The new method lets one animate character photos using live-action footage.

A group of researchers has introduced VOODOO 3D, a novel 3D-aware one-shot head reenactment method built upon a fully volumetric neural disentanglement framework that considers both source appearance and driver expressions, operates in real-time, and is capable of animating character photos using live-action footage, producing a high-fidelity result suitable for 3D teleconferencing systems based on holographic displays.

According to the team, their approach is based on a neural self-supervised disentanglement method, which involves transforming both the source image and the driver video frame into a shared 3D volumetric representation based on tri-planes. This representation can then be manipulated freely using expression tri-planes derived from the driving images and can be rendered from any view using neural radiance fields.

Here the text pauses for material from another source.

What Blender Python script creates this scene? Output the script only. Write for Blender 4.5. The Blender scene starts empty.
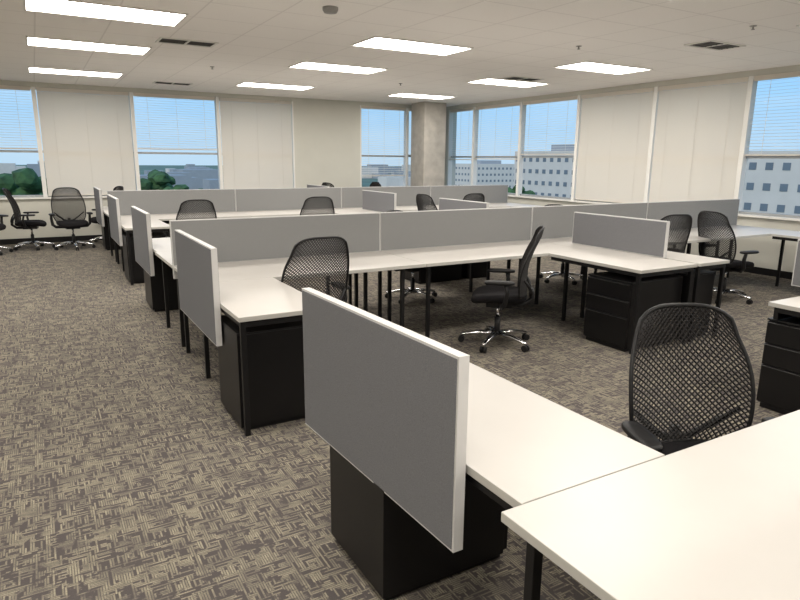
import bpy, math, random, bmesh
from mathutils import Vector, Matrix
random.seed(7)
scene = bpy.context.scene
scene.view_settings.view_transform = 'Standard'
scene.view_settings.look = 'None'

# ------------------------------------------------------------------ materials
def new_mat(name):
    m = bpy.data.materials.new(name); m.use_nodes = True
    return m, m.node_tree, m.node_tree.nodes['Principled BSDF']

def simple(name, col, rough=0.6, metal=0.0, noise=0.0, nscale=40, bump=0.0, spec=0.5):
    m, t, b = new_mat(name)
    b.inputs['Roughness'].default_value = rough
    b.inputs['Metallic'].default_value = metal
    b.inputs['Specular IOR Level'].default_value = spec
    b.inputs['Base Color'].default_value = (*col, 1)
    if noise or bump:
        tc = t.nodes.new('ShaderNodeNewGeometry')
        n = t.nodes.new('ShaderNodeTexNoise'); n.inputs['Scale'].default_value = nscale
        n.inputs['Detail'].default_value = 4
        t.links.new(tc.outputs['Position'], n.inputs['Vector'])
        r = t.nodes.new('ShaderNodeValToRGB')
        r.color_ramp.elements[0].position = .3; r.color_ramp.elements[1].position = .7
        r.color_ramp.elements[0].color = (*[c*(1-noise) for c in col], 1)
        r.color_ramp.elements[1].color = (*[min(1, c*(1+noise)) for c in col], 1)
        t.links.new(n.outputs['Fac'], r.inputs['Fac'])
        t.links.new(r.outputs['Color'], b.inputs['Base Color'])
        if bump:
            bp = t.nodes.new('ShaderNodeBump'); bp.inputs['Strength'].default_value = bump
            bp.inputs['Distance'].default_value = .002
            t.links.new(n.outputs['Fac'], bp.inputs['Height'])
            t.links.new(bp.outputs['Normal'], b.inputs['Normal'])
    return m

def mth(t, op, a, b=None, c=None):
    n = t.nodes.new('ShaderNodeMath'); n.operation = op
    for i, v in enumerate((a, b, c)):
        if v is None: continue
        if isinstance(v, (int, float)): n.inputs[i].default_value = v
        else: t.links.new(v, n.inputs[i])
    return n.outputs[0]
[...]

The disentanglement process is achieved through self-supervised learning on a large in-the-wild video dataset. Furthermore, the team has introduced a highly effective fine-tuning approach to enhance the generalizability of the 3D lifting, utilizing the same real-world data.

"Our head reenactment pipeline consists of three stages: 3D Lifting, Volumetric Disentanglement, and Tri-plane Rendering," commented the team. "Given a pair of source and driver images, we first frontalize them using a pre-trained but fine-tuned tri-plane-based 3D lifting module. This driver alignment step is crucial and allows our model to disentangle the expressions from the head pose, which prevents overfitting.

Then, the frontalized faces are fed into two separate convolutional encoders to extract the face features Fs and Fd. These extracted features are concatenated with the ones extracted from the tri-planes of the source, and all are fed together into several transformer blocks to produce the expression tri-plane residual, which is added to the tri-planes of the source image. The final target image can be rendered from the new tri-planes using a pre-trained tri-plane renderer using the driver's pose."